On Tuesday last week we raised the new campus anemometer tower and wired up the weather station.
As we raised it we took some load cell measurements, to check our design calculations for the load on the anchors.
For checking the load on any anchor or guy line system, a load cell, AKA tension transducer, is the best solution. Ours was expensive, several hundred dollars, but a lot cheaper than a failed anchor.
The load on the lift anchor topped out at about 1,200 pounds. The anchor is designed for about 3,500 pounds.
The tower in its initial configuration is thirty feet of a recycled Bergey wind turbine tower with anemometers at 10, 20 and 30 feet. You can see wind shear in action by watching the different anemometers spin faster the higher they are.
A primary purpose of this tower is to study ground-level wind shears over very long periods of time.
By design, another ten feet is available to also allow the testing of small scale wind turbines, for which, however, a building permit would be required. Unity is one of those Maine towns that, in a panic about wind towers, passed an ordinance that restricts even the tiniest turbines.
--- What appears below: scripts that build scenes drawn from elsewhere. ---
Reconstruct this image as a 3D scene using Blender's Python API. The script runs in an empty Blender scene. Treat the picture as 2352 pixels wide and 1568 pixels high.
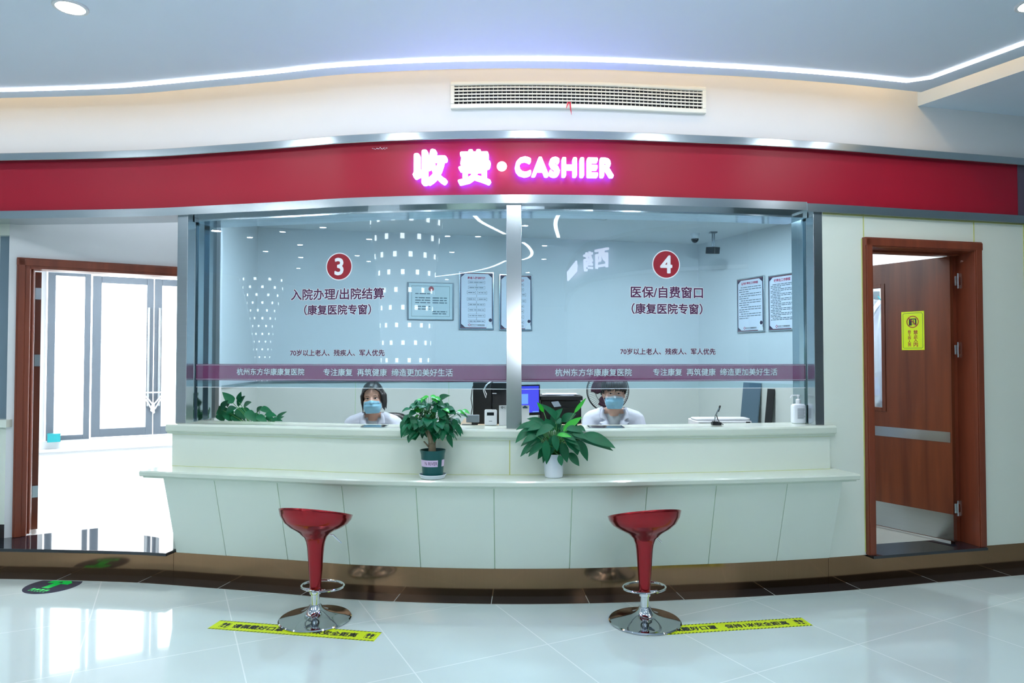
import bpy, bmesh, math, random
from mathutils import Vector, Matrix, noise
from mathutils.bvhtree import BVHTree
random.seed(7)
SC = bpy.context.scene
COL = SC.collection
PI = math.pi
# ------------------------------------------------------------------ camera
FPX = 1568.0
TILT = math.radians(1.4)
CAMZ = 1.53
cam = bpy.data.cameras.new('camera')
cam.sensor_width = 36.0
cam.lens = FPX / 2352 * 36.0
cam.clip_start = 0.05
camo = bpy.data.objects.new('camera', cam)
camo.location = (0, 0, CAMZ)
camo.rotation_euler = (PI / 2 + TILT, 0, 0)
COL.objects.link(camo)
SC.camera = camo
SC.view_settings.view_transform = 'Standard'
SC.view_settings.look = 'None'
SC.view_settings.exposure = 0.0
SC.view_settings.gamma = 1.0
SC.view_settings.use_curve_mapping = False
cy = SC.cycles
cy.max_bounces = 10; cy.diffuse_bounces = 5; cy.glossy_bounces = 5
cy.transparent_max_bounces = 16; cy.transmission_bounces = 8
cy.sample_clamp_indirect = 6.0
cy.caustics_reflective = False; cy.caustics_refractive = False
cy.use_denoising = True
# ------------------------------------------------------------------ sky and lights
w = bpy.data.worlds.new('sky'); SC.world = w; w.use_nodes = True
bg = w.node_tree.nodes['Background']
bg.inputs[0].default_value = (0.93, 0.97, 1.0, 1)
bg.inputs[1].default_value = 7.0
DOWN = 235.0      # emission of the lobby downlights
BOOTH = 860.0      # emission of the booth downlights
LEDW = 14.0        # white led strip
COVE = 13.0        # warm cove strip
# unseen bounce flash, assumed from a bright patch on the ceiling and aimed there
fl = bpy.data.lights.new('assumed_flash', 'SPOT')
fl.energy = 165; fl.spot_size = math.radians(75); fl.spot_blend = 1.0; fl.shadow_soft_size = 0.05
fl.color = (0.86, 0.9, 1.0)
flo = bpy.data.objects.new('assumed_flash', fl)
flo.location = (0.3, 0.2, 1.75)
flo.rotation_euler = Vector((-.1, 3.0, 1.58)).to_track_quat('-Z', 'Y').to_euler()
COL.objects.link(flo)

# ------------------------------------------------------------------ pixel -> ray helpers (used to measure the place)
UPV = Vector((0, -math.sin(TILT), math.cos(TILT)))
FWD = Vector((0, math.cos(TILT), math.sin(TILT)))
CAM = Vector((0, 0, CAMZ))
def ray(x, y):
    return Vector(((x - 1176) / FPX, 0, 0)) + UPV * ((784 - y) / FPX) + FWD
def onY(x, y, Y):
    d = ray(x, y); return CAM + d * (Y / d.y)
def onZ(x, y, z):
    d = ray(x, y); return CAM + d * ((z - CAMZ) / d.z)
def onP(x, y, P, n):
    d = ray(x, y); return CAM + d * ((Vector(P) - CAM).dot(n) / d.dot(n))
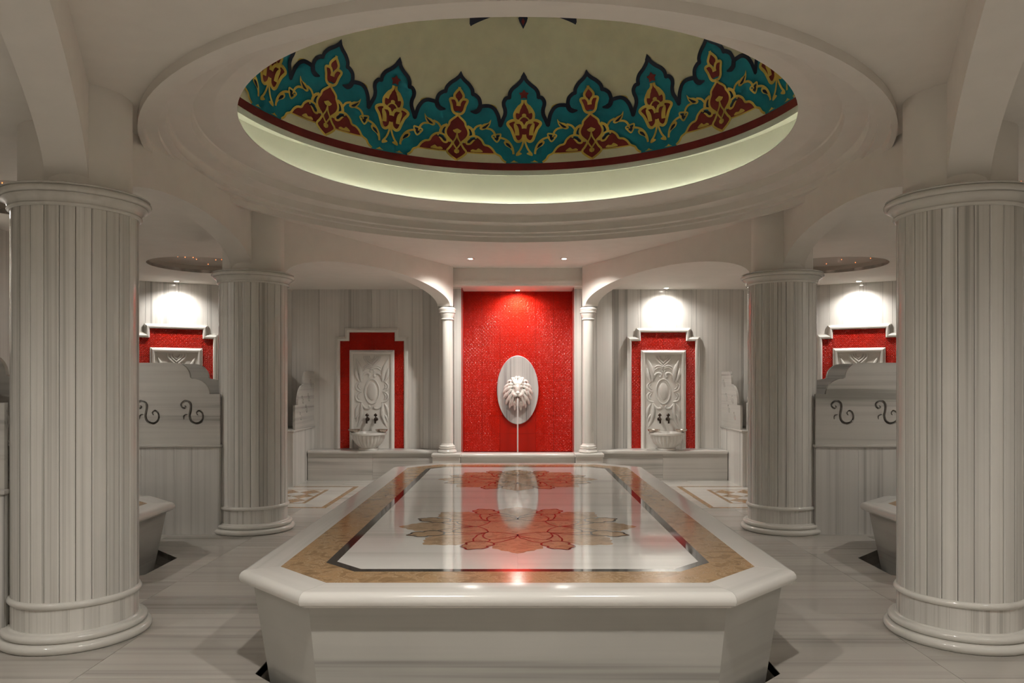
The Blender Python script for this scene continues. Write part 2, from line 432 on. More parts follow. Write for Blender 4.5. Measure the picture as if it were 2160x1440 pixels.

In fact, such is the zeal of the anti-wind power activists in Maine who advocate for these ordinances, that if our students were to design and build a wind turbine one semester, and wished to test it, and the next semester decided to come up with a different design, a different building permit would be required each time.
This would apply even if the turbines had only a one-meter blade diameter.
And that, dear friends, is a really, really silly restriction.